Concluidas las festividades navideñas y de año nuevo, las aguas —las vidas— regresan en estos días a su cauce habitual. Ya están en sus residencias fijas las personas que viajaron a sus hogares de origen para celebrarlas; ya están trabajando los que pudieron descansar; ya están en muchas cabezas los propósitos —y las dudas— propios de un inicio de curso. Es un fenómeno generalizado, pero con características particulares para un grupo concreto de europeos: los 13,3 millones de ciudadanos de países de la UE que viven en otro Estado miembro (datos Eurostat, 2020). Representan un 3% del conjunto de la población y, sin duda, una de las principales fuerzas de construcción del proyecto común europeo, bien por la vía del trabajar, bien por la del amar.
Muchos de estos europeos emprenden en las festividades navideñas viaje a sus países de origen. Con sus macutos o samsonites, dando la mano a sus enanos o dándosela a sus móviles, se confunden entre otros pasajeros. Pero, en su caso, al regreso puede brotar dentro una pregunta peculiar, que suele permanecer íntima y en la que uno, por un momento, puede perderse. ¿De dónde te sientes? ¿Todavía de tu país de origen? ¿Del de acogida? ¿De algún lugar solitario, a veces amargo, suspendido entre ambos? Por supuesto, no solo cada cual tiene su respuesta: cada cual ve su respuesta cambiar, en el tiempo.
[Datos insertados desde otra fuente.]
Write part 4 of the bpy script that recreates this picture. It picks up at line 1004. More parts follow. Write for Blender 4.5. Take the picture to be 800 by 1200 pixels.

Más de tres millones de rumanos, millón y medio de polacos y otros tantos italianos, y un millón de portugueses constituyen los cuatro colectivos nacionales más numerosos desplazados a otros países de la UE (los españoles figuran en octavo lugar, con más de medio millón). Impresiona ver que, en algunos casos, los expatriados representan una cuota imponente en el segmento de edad laboral (de 20 a 65): 18% de la población rumana, 17% croata, 10% de portugueses… Tanta energía, mucha vida, se fue a otros lugares. En otros casos, el porcentaje es mínimo, un 1% o menos en el caso de alemanes, franceses o suecos. En 2010 la media era el 2,4%; en 2020 fue el 3,3%. En conjunto, pues, la marea crece y con ella, crece el proyecto europeo.
En definitiva, cada cual con su historia —y sus respuestas cambiantes— estos 13 millones de personas son la punta de lanza en la construcción de un demos europeo, herederos de una estirpe, de griegos que se instalaron en el sur de Italia, de tantos que se movieron dentro del Imperio romano, y tantos otros antes o después. Pueden sentirse como ellos, y como un pilar frente a ciertos vientos de repliegue del proyecto común que soplan, que aúllan si la bandera comunitaria ondea en el Arco de Triunfo en vez de la francesa. La misma que, en vez de la italiana, estupendamente envolvió ayer el féretro de David Sassoli en el funeral de Estado que se ofició en Roma.
Los tiempos que vivimos convocan a la UE a dar un enorme salto de integración. Desde los flagelos pandémicos y climáticos hasta el cuestionamiento del orden global procedente de China y Rusia —tan grave como para hacer resonar tambores de guerra en el continente—, la única respuesta plausible es más unión, mucha más unión. Esto requiere convencimiento popular, para saltar con decisión y compostura hacia un mar ignoto, como el nadador de la tumba de Paestum, en ese hipnótico triunfo pictórico de hace 2.500 años, con un mensaje metafísico quizá sin precedentes, fruto de cultura griega, instalada en tierra italiana y sin duda evolucionada con el contacto con tradiciones locales.
La estirpe de europeos con una patria como madre (que no eligieron y los formó) y otra como pareja (que eligieron después) está ahí, respaldando ese salto integrador con su propia existencia. Pueden tener días de dudas o de nostalgia, pero pueden contar con que llueve menos en un corazón con diferentes amores dentro y que su latido, sin ni siquiera darse cuenta, oxigena el camino de la historia europea en la dirección correcta.